My wife looked at me, split with the personality of my publisher, one concerned with the possibility of catching a stomach flu hours before press deadline, the other saying, “I bring you coffee every morning; it’s 2 a.m.; please, honey, don’t make me ask you to clean up this puke for me.”

This created some mild internal conflict where the nearly unmanageable employee side of me was saying, “I don’t want to be typing and puking all the way to deadline either, boss,” while my husband brain was countering with how much I enjoyed the way coffee is delivered before consciousness.

I love my wife, coffee, and being a burr under the saddle of elected officials — typically in that order — so I spent the rest of the night on janitorial duty. By the time the first commissioners court meeting was called to order, I had already deposited what little coffee I had consumed into the government lavatory facilities. The rest of my day was spent curled up with a 10-yearold getting caught up on the missed episodes of “Fuller House,” a fantastic reboot of the mid-90s lighthearted sitcom, with most of the original cast starting as older versions of their characters.

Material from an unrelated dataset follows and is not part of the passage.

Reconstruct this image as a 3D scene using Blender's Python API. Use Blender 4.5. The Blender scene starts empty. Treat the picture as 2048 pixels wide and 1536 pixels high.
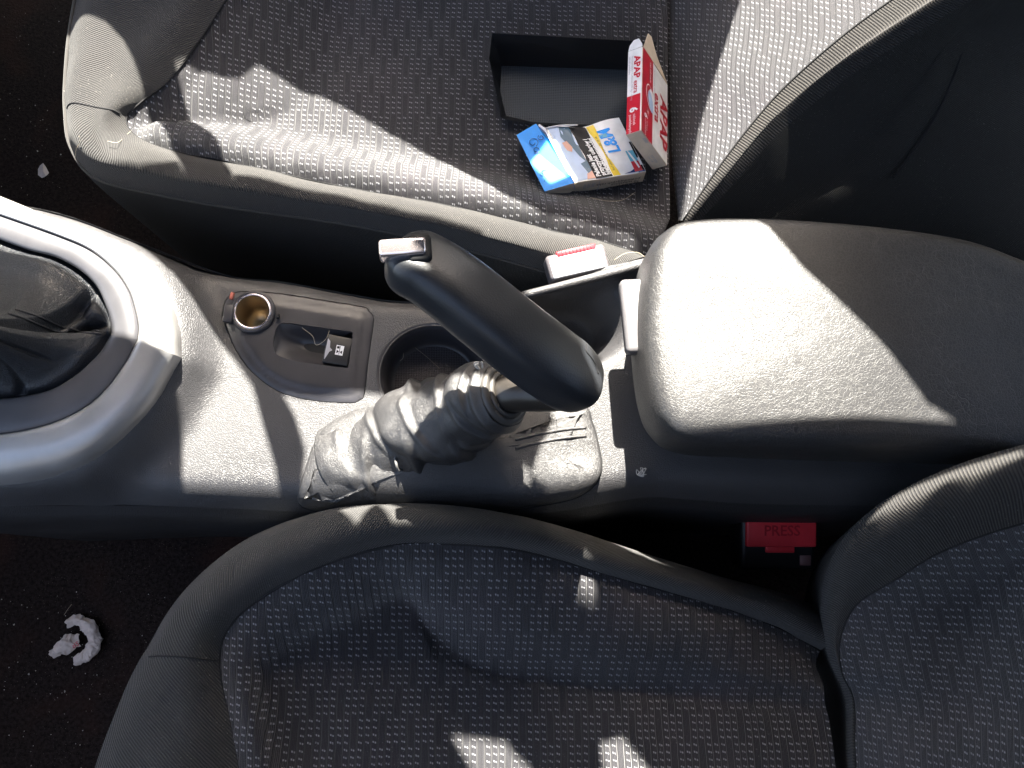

My wife dodged the illness and continued to work, and with just over 24 hours remaining before the DMC’s press deadline, I received a text asking how things were going at home. I relayed to her that our daughter was much better, but I still felt like crap but was managing.

Then before my wife could respond, my publisher — whose impatience is legendary— shoves my wife out of her chair and fires off a response. “You need to toughen up. Probably not drinking enough coffee,” she sends me, along with a crying-withlaughter emoji and a follow-up text: “How’s your article writing coming along?”

Publishers... It made me think of Earnest Hemingway, who said, “There is nothing to writing. All you do is sit down at a typewriter and bleed.” Although I was working harder to keep fluid inside, I got Hemingway’s sentiment. I was also reminded of Sylvia Plath, who said, “Nothing stinks like a pile of unpublished writing.” The irony is not lost on me that both writers committed suicide only a couple of years apart from one another. Writers... We’re a sensitive bunch.

While I appreciated the morning coffee and my loving wife checking up on my well-being, it was likely my publisher having the bedside manner of a ball-peen hammer that kept the keyboard clattering for completing this week’s edition.

It makes me think of the words of another suicidal writer, Hunter S. Thompson, who said, “I couldn’t imagine, and I don’t say this with any pride, but I really couldn’t imagine writing without a desperate deadline.” So, while there are plenty of issues to shake the editorial stick at, between the consumption of information and the regurgitation of everything else I put in my body this week, there was little time to form a worthwhile opinion about them. Perhaps I’ll have more to write about next week after this newspaper editor has sufficiently recovered from his trip to This World of Hurt.

Publisher's note: Our daughter is 9 yrs old and my husband acts like one when he is sick. I do have terrible bedside manner this is a well known fact.

Ask my children. If I can work while sick, everyone should be able to as well. 'Put a trash can beside your computer and deal with it,' said lovingly of course.